シンプルですが、はじめて自分の話を聞いてくれる相手に対して、頭のなかで翻訳が必要な話し方はNGです。たまに難しい言葉や専門用語をたくさん使って話す人がいますが、勉強はできても、人のことを考えていないのだなと少し残念に思います。
自分の頭のなかにある考えがシンプルに相手に伝わってはじめて、「頭の回転が速い」は成立します。お笑いの世界も同じです。ちょっとしたことをお客さんが一瞬で理解できるように話せるからこそ芸人はおもしろいのです。理解に時間がいるような話のされ方をされたら、お客さんも意味を考えてしまって笑うに笑えません。
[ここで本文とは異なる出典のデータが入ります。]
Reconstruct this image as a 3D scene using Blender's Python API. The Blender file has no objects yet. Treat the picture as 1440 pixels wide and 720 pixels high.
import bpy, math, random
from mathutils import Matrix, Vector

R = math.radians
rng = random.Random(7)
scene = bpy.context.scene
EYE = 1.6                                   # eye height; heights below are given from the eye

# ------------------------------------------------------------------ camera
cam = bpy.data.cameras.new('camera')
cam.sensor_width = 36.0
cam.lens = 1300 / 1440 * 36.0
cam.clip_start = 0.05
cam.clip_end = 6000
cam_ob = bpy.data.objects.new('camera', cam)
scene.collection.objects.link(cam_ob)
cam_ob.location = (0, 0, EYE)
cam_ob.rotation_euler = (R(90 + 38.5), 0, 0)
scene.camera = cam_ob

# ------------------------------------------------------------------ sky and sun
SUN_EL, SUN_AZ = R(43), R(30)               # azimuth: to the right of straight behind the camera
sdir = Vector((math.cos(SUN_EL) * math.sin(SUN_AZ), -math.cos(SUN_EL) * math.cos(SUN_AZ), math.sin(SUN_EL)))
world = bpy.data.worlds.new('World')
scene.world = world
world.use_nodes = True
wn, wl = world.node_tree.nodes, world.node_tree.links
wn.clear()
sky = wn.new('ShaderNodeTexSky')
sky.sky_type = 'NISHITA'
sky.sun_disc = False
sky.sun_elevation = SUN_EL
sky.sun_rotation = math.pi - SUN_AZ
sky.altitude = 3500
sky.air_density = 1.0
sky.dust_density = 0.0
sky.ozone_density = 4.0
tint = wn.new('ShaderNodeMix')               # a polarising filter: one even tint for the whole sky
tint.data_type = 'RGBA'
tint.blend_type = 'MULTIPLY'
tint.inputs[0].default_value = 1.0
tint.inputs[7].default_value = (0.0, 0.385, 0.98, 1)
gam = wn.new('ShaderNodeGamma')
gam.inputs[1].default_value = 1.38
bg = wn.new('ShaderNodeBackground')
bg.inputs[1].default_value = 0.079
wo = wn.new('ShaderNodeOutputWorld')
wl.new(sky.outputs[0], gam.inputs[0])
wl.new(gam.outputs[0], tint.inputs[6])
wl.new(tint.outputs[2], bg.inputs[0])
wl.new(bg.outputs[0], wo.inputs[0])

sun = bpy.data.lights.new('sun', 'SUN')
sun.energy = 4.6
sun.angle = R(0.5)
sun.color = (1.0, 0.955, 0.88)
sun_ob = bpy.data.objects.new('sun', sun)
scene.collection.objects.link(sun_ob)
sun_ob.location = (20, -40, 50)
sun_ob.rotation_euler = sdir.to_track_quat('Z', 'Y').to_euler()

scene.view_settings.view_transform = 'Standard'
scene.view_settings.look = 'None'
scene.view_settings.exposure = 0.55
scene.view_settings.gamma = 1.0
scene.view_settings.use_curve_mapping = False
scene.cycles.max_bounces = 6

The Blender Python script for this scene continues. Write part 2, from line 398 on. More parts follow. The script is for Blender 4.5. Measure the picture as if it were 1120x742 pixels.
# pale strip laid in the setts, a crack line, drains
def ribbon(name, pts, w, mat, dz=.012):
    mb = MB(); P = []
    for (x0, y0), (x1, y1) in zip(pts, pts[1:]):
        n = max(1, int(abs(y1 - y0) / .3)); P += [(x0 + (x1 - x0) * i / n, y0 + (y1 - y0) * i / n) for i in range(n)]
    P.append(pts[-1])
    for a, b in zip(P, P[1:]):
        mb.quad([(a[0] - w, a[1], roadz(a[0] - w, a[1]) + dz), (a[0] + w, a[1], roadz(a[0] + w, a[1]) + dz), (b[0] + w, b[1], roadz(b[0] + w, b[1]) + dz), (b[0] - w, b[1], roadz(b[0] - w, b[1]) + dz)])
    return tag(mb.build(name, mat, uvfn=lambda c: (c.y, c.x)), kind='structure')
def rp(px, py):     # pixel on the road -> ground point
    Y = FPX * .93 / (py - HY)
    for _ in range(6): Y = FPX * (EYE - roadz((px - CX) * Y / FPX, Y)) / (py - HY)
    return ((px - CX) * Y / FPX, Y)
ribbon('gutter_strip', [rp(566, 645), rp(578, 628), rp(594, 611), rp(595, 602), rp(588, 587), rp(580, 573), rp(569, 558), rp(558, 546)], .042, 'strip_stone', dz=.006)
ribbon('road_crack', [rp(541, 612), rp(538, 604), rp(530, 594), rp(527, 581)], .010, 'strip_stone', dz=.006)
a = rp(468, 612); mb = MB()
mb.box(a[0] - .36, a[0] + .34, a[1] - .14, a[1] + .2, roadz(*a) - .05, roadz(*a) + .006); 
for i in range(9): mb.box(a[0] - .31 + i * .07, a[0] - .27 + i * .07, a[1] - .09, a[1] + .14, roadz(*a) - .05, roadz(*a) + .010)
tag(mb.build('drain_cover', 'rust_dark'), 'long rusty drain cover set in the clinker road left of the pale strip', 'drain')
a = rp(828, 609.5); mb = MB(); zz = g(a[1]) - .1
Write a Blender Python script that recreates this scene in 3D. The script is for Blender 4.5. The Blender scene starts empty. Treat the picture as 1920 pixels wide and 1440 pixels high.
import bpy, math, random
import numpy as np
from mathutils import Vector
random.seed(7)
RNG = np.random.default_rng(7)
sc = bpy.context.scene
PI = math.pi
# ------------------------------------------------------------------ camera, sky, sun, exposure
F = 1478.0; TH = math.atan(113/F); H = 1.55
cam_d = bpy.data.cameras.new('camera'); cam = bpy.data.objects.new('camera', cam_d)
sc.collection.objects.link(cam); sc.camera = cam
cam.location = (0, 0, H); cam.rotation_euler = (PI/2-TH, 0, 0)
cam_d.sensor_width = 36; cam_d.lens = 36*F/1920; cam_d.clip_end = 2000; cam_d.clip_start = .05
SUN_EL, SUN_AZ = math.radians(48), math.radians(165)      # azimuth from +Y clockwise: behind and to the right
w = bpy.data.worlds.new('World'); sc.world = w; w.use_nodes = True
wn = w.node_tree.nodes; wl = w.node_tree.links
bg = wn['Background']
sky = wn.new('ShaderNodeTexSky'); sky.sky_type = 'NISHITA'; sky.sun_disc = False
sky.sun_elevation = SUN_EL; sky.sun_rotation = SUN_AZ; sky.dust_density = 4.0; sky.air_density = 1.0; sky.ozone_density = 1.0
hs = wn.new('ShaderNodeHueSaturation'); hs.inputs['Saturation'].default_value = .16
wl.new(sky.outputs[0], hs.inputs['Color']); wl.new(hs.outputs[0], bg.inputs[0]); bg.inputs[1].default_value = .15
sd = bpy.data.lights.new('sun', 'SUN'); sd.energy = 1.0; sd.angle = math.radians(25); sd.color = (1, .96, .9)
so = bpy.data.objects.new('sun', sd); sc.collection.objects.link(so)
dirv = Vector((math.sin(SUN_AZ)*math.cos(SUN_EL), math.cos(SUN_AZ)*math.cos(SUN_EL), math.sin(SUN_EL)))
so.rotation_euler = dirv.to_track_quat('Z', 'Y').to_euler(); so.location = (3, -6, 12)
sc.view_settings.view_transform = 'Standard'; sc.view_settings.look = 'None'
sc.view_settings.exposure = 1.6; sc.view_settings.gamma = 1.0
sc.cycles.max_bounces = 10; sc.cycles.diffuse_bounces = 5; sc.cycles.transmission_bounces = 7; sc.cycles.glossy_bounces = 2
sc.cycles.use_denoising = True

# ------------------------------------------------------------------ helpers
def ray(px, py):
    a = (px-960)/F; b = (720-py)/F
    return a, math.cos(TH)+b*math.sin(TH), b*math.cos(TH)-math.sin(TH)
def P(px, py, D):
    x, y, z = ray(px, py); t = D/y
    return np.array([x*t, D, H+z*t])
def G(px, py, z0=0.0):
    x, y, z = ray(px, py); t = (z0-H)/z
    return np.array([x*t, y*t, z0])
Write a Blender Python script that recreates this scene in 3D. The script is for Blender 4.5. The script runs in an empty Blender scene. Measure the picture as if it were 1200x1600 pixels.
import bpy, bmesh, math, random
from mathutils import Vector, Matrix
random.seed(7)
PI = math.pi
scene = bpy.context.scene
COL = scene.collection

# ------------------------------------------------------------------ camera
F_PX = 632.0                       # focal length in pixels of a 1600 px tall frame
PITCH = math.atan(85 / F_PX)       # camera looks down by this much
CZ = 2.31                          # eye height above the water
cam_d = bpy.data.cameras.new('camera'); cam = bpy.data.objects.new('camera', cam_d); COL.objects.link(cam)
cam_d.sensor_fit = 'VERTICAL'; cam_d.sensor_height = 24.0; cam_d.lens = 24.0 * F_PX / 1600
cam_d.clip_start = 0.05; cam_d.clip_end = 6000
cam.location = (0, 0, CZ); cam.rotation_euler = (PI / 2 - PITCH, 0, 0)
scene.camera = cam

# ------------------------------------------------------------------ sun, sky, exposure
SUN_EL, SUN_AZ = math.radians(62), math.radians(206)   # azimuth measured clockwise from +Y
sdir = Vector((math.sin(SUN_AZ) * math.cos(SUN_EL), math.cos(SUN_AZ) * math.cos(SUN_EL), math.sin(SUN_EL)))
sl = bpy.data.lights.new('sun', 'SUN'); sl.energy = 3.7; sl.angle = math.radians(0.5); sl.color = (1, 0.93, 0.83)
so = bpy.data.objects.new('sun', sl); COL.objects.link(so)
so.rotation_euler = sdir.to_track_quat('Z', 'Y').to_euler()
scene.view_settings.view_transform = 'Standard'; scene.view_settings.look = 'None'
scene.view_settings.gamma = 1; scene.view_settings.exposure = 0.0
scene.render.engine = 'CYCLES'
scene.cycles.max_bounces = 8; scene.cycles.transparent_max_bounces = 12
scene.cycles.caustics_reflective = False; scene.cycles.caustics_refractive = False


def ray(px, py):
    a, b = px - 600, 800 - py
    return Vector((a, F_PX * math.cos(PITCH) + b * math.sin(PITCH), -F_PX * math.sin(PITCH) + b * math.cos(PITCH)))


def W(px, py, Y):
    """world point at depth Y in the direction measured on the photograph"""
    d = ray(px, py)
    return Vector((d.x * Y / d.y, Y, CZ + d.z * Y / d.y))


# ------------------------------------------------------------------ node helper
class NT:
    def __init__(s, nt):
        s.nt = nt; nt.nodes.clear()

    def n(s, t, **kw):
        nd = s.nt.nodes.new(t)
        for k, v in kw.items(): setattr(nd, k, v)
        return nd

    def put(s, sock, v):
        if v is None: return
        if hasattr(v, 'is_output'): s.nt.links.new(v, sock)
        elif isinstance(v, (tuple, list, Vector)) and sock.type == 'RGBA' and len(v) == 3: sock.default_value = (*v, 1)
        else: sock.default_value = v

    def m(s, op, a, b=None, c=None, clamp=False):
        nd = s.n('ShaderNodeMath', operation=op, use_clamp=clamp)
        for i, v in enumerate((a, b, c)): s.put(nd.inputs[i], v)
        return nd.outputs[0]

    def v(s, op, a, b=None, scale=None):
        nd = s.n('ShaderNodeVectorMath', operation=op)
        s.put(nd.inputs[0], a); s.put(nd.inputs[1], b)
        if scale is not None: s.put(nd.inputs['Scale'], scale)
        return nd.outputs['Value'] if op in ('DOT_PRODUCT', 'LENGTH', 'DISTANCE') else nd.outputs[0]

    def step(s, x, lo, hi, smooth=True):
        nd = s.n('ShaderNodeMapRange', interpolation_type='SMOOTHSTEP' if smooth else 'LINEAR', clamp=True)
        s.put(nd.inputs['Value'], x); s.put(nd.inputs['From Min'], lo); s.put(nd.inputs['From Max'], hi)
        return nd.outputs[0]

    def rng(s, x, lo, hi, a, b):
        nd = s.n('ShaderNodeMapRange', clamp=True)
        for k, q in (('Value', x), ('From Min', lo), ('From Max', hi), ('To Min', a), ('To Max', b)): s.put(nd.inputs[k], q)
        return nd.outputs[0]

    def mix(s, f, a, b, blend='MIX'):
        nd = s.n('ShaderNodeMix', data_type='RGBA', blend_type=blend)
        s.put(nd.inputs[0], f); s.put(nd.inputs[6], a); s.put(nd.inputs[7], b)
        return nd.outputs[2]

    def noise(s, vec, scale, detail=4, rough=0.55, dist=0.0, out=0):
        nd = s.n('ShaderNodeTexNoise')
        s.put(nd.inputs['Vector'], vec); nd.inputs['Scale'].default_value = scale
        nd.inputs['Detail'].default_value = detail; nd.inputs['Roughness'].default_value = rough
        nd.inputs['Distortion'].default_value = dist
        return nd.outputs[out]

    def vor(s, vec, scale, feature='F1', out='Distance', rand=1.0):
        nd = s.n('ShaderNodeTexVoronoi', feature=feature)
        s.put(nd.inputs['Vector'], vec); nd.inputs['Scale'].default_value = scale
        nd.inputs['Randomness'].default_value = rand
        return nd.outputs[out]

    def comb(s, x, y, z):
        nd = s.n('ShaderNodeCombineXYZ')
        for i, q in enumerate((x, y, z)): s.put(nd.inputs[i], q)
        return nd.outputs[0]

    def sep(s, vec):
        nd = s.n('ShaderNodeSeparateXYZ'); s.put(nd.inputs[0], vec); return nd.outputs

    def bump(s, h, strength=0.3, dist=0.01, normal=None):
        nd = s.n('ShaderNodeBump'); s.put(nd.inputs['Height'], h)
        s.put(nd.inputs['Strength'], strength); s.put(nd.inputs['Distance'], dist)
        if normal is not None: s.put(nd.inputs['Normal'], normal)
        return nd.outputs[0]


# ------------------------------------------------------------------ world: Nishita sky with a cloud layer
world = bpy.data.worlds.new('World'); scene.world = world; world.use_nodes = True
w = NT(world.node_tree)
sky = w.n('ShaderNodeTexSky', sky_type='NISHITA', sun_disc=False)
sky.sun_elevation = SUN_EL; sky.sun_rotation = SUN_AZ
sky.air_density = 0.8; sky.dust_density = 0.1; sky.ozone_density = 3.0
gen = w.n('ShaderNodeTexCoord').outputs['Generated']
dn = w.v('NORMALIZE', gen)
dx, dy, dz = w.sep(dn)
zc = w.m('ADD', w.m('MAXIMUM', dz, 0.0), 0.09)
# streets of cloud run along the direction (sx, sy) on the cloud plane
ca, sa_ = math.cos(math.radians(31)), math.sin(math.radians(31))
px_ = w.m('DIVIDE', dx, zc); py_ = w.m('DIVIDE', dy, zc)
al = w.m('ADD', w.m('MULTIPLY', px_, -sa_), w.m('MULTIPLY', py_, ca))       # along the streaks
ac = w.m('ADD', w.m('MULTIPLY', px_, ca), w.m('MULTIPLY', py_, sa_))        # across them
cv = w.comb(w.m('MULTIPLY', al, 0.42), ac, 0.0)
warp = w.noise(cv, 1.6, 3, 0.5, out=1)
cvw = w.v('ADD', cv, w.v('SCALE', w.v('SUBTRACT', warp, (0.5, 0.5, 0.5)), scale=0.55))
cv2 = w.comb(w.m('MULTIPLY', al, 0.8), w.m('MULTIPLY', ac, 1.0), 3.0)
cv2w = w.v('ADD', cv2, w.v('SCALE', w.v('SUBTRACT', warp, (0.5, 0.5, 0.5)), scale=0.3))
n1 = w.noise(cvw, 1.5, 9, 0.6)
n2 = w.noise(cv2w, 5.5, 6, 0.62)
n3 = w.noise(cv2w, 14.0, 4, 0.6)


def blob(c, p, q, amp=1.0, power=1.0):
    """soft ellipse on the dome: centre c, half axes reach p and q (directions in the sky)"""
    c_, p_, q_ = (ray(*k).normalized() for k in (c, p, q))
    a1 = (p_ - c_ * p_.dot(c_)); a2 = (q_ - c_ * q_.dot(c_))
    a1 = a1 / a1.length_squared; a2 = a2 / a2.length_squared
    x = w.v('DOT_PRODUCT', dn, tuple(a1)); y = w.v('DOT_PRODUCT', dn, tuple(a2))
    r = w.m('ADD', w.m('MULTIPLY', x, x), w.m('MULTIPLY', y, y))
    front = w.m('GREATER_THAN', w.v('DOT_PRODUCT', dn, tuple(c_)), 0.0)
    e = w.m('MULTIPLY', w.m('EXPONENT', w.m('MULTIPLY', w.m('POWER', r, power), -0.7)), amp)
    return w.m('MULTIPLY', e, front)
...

話し方は頭の回転の速さを象徴するものです。『M-1グランプリ』の審査員コメントを思い出してみてください。オール巨人さんにしても上沼恵美子さんにしてもダウンタウンの松本くんにしても、限られた時間のなかで、漫才のフィードバックを本人たちだけでなく、視聴者にもわかるように話しています。
皆さん涼しい顔をしていますが、生放送ですから、カメラの裏ではスタッフが残り○秒と急かしているわけです。普通だったら冷静に話せるような状況ではありません。
私のようにお笑い芸人にフィードバックするだけであれば、お笑い用語で話をしても伝わるわけですが、多くの方に楽しんでもらうことが前提のお笑い番組においてはそうはいきません。
ですから、多方面へのフォローを忘れず、本人にも的確なことを短い時間で伝える審査コメントの話し方は頭の回転が速いということの象徴だと思います。いきなり審査員と同じレベルになるのは難しいですが、目の前の人にわかりやすいような話し方にするのは簡単です。一緒に覚えていきましょう。
ちなみに、この話し方に関する悩みは若手芸人からもよく相談を受ける内容でもあります。トーク番組で話せそうなことはたくさんあっても、いまいちウケが悪いと相談されます。経緯を聞くと知識を必要としたり、専門性の高い話であることが多く、どれも理解に時間がかかるものでした。
話の着眼点はいいだけにもったいないと感じ、ここまで述べたことと同じことを伝えるようにしています。話の内容に自信がある人ほど、同じ罠に陥りやすいので、皆さんもご自身でチェックしてみてください。